Find each line with the word "part" and say how many there are, nothing else.

━━━━━━━━

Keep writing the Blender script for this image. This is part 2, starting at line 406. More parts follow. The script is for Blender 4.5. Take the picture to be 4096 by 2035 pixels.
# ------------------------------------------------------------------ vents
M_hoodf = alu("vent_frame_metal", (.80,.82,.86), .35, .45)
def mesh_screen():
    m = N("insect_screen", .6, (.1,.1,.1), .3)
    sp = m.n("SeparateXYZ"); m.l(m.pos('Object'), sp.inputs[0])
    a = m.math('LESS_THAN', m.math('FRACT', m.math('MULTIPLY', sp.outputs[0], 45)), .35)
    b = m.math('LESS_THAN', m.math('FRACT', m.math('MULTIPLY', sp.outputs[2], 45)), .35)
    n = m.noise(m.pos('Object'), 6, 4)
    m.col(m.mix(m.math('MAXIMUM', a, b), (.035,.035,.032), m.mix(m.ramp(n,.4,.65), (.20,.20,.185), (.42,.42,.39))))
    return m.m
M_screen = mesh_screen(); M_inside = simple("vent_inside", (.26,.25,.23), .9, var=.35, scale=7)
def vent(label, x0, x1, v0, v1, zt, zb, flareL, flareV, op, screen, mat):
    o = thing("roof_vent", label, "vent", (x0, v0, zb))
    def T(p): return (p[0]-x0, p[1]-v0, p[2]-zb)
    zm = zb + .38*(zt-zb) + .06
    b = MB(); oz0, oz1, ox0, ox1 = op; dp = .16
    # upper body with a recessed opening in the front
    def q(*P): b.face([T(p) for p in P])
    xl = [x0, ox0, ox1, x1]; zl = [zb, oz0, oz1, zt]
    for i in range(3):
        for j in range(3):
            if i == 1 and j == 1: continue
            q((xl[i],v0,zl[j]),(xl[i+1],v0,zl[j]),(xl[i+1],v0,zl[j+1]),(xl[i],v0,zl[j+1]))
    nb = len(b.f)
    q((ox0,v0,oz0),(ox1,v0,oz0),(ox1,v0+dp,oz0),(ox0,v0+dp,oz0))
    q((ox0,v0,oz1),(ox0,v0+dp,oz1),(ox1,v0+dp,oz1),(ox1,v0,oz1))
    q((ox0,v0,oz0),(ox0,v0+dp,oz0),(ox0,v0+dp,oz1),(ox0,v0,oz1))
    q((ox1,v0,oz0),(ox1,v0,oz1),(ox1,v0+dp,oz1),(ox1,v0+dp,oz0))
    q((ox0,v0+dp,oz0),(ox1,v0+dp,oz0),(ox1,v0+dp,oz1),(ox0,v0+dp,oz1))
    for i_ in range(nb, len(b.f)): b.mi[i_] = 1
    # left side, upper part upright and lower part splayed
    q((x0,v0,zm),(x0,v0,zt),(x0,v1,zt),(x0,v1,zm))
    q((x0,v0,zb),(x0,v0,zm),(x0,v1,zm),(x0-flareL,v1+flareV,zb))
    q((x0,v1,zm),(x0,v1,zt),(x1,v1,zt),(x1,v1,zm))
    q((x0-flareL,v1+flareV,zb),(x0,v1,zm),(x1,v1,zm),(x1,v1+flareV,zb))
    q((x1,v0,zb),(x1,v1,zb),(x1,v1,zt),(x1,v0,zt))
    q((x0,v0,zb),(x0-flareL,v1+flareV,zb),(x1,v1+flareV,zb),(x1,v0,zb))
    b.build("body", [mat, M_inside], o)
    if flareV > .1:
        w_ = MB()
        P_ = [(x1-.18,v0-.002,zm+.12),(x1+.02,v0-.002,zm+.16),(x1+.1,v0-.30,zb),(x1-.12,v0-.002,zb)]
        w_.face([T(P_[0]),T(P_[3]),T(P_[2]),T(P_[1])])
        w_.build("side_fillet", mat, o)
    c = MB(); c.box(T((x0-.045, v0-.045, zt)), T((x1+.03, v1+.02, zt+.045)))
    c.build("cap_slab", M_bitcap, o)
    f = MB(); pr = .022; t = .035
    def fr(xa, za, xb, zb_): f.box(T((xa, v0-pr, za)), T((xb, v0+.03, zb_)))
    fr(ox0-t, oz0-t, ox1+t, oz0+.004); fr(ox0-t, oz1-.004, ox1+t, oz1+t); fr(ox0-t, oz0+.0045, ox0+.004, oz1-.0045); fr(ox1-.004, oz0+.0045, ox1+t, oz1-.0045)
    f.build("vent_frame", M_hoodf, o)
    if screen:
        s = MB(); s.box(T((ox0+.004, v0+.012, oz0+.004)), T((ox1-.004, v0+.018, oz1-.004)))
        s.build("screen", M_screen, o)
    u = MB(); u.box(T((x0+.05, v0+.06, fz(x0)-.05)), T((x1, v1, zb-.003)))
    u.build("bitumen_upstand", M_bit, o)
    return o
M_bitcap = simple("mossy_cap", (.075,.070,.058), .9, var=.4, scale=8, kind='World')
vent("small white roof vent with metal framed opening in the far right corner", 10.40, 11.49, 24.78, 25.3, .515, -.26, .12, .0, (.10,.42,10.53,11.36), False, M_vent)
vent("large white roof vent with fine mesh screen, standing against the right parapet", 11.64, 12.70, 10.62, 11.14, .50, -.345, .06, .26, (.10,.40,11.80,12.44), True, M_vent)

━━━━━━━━

Expected output
2